TASK STATEMENT: Using the records that follow, copy every line containing the word "pixels".

═══

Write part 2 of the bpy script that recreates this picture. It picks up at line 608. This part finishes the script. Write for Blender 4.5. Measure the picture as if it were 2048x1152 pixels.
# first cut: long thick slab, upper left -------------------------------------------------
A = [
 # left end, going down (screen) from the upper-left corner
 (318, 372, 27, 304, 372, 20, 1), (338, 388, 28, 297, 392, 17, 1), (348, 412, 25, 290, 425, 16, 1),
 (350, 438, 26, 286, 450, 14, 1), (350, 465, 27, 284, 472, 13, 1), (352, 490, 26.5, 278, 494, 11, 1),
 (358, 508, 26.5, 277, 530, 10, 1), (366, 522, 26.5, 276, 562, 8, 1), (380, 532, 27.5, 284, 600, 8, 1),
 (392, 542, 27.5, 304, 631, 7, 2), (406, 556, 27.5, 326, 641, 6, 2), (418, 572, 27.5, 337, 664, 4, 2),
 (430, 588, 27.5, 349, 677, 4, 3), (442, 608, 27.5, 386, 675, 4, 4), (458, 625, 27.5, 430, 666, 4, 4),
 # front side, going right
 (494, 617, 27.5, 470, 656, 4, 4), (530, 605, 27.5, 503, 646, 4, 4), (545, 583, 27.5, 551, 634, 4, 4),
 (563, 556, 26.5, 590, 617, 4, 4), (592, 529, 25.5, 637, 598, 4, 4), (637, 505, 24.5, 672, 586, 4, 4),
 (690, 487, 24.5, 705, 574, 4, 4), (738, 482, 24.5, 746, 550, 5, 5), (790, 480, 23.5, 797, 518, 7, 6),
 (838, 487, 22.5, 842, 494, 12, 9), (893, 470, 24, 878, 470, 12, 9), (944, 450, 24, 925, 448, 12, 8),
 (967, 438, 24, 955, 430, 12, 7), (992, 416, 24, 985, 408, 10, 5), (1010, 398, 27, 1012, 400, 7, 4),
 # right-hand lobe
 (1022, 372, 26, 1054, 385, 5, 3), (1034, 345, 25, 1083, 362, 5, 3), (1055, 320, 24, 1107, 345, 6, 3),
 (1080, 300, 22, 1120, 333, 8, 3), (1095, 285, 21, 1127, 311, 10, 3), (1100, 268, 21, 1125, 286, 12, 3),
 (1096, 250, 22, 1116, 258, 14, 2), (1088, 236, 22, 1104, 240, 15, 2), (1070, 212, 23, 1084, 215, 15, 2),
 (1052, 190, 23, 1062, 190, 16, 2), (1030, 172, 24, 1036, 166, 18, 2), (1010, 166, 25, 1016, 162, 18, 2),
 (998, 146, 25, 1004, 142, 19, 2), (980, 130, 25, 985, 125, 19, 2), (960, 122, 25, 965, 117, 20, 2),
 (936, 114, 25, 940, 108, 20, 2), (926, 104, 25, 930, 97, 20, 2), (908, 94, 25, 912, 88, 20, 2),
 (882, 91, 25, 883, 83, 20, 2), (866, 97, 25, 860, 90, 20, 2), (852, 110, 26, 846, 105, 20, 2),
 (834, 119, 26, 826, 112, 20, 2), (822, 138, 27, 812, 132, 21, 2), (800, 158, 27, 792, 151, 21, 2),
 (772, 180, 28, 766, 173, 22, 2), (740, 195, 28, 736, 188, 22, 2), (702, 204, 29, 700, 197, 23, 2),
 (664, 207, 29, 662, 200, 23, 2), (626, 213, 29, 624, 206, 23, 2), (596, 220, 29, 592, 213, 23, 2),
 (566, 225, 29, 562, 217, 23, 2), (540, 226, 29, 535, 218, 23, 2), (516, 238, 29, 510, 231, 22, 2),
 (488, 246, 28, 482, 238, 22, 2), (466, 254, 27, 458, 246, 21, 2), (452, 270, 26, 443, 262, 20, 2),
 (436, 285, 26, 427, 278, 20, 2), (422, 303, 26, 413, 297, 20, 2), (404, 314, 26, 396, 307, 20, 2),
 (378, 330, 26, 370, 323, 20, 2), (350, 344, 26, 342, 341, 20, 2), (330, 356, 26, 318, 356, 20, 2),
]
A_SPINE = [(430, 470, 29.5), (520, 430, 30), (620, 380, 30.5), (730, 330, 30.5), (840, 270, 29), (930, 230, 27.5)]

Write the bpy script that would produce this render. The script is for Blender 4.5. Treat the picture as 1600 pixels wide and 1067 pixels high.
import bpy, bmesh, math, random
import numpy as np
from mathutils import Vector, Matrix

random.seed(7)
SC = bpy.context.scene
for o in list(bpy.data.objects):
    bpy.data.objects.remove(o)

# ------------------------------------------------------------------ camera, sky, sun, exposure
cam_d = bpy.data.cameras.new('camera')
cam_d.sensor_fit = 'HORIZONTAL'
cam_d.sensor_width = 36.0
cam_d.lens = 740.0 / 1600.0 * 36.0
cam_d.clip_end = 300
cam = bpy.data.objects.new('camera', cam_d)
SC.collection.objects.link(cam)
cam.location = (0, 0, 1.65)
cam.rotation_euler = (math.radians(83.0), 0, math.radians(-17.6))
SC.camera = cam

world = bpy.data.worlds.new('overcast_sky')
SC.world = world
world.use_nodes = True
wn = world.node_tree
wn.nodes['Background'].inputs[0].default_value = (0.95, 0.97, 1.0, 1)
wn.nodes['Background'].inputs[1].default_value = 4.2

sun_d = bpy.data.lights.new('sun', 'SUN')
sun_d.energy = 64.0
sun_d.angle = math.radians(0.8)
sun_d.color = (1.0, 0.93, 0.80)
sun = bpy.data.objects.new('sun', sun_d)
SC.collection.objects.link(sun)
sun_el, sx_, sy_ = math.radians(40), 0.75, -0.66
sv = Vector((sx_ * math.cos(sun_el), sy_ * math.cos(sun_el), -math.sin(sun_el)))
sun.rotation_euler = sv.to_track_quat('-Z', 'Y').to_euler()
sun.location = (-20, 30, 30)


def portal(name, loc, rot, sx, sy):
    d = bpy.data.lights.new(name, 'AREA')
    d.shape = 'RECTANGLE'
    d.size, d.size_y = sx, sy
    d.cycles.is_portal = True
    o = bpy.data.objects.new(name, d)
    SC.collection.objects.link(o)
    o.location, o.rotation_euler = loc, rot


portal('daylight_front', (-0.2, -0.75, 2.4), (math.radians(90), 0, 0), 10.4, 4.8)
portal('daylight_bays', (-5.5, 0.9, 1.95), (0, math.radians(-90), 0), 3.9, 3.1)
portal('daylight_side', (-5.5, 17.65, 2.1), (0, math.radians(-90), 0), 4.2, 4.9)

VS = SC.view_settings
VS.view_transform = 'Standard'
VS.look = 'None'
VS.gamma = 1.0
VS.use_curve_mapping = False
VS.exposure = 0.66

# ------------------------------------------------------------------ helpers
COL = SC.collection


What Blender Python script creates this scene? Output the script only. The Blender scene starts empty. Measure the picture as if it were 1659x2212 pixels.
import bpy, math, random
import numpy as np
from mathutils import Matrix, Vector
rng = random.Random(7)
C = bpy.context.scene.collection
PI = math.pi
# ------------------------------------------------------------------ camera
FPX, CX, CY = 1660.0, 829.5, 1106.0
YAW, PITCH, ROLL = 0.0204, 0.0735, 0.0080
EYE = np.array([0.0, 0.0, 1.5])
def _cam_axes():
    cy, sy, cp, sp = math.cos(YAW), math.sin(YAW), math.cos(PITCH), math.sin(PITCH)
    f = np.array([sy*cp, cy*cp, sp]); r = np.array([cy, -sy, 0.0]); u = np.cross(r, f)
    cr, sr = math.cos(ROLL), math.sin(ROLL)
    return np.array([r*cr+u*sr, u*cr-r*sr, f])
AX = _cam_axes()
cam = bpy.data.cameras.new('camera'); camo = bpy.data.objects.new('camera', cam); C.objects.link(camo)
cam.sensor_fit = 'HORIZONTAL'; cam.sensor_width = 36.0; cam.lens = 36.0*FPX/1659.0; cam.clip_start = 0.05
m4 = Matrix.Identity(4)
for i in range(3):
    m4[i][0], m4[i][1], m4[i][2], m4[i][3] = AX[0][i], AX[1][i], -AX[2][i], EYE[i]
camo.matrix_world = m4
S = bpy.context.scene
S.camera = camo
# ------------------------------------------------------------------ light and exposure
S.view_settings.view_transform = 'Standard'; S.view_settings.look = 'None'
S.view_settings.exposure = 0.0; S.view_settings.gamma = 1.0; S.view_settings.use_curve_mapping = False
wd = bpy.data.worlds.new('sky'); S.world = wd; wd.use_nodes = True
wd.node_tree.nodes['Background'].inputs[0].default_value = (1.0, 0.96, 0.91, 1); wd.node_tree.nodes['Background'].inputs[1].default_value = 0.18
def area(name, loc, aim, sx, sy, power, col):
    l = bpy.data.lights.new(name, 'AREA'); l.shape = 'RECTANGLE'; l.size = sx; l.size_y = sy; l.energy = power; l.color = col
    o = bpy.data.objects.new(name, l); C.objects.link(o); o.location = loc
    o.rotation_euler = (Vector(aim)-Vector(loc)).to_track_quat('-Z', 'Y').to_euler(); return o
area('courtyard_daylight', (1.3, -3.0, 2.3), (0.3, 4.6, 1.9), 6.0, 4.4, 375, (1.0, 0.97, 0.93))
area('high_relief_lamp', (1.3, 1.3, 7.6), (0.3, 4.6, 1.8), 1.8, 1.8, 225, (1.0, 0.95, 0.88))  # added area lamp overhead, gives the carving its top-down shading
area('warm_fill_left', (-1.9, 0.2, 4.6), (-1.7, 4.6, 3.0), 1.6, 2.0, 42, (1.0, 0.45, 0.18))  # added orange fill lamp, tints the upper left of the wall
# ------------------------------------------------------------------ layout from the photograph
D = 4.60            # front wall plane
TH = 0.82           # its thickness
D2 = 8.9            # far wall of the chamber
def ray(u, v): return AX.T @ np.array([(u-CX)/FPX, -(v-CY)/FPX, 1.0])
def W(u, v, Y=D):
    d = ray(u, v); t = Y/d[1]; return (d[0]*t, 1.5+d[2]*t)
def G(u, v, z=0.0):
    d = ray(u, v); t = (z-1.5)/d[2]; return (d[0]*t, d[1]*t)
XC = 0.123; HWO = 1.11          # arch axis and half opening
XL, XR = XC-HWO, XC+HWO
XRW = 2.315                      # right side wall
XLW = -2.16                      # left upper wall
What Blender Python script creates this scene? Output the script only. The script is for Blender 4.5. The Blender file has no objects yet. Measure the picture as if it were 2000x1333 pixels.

═══

WRITTEN ANSWER:
Write part 2 of the bpy script that recreates this picture. It picks up at line 608. This part finishes the script. Write for Blender 4.5. Measure the picture as if it were 2048x1152 pixels.
Write the bpy script that would produce this render. The script is for Blender 4.5. Treat the picture as 1600 pixels wide and 1067 pixels high.
What Blender Python script creates this scene? Output the script only. The Blender scene starts empty. Measure the picture as if it were 1659x2212 pixels.
What Blender Python script creates this scene? Output the script only. The script is for Blender 4.5. The Blender file has no objects yet. Measure the picture as if it were 2000x1333 pixels.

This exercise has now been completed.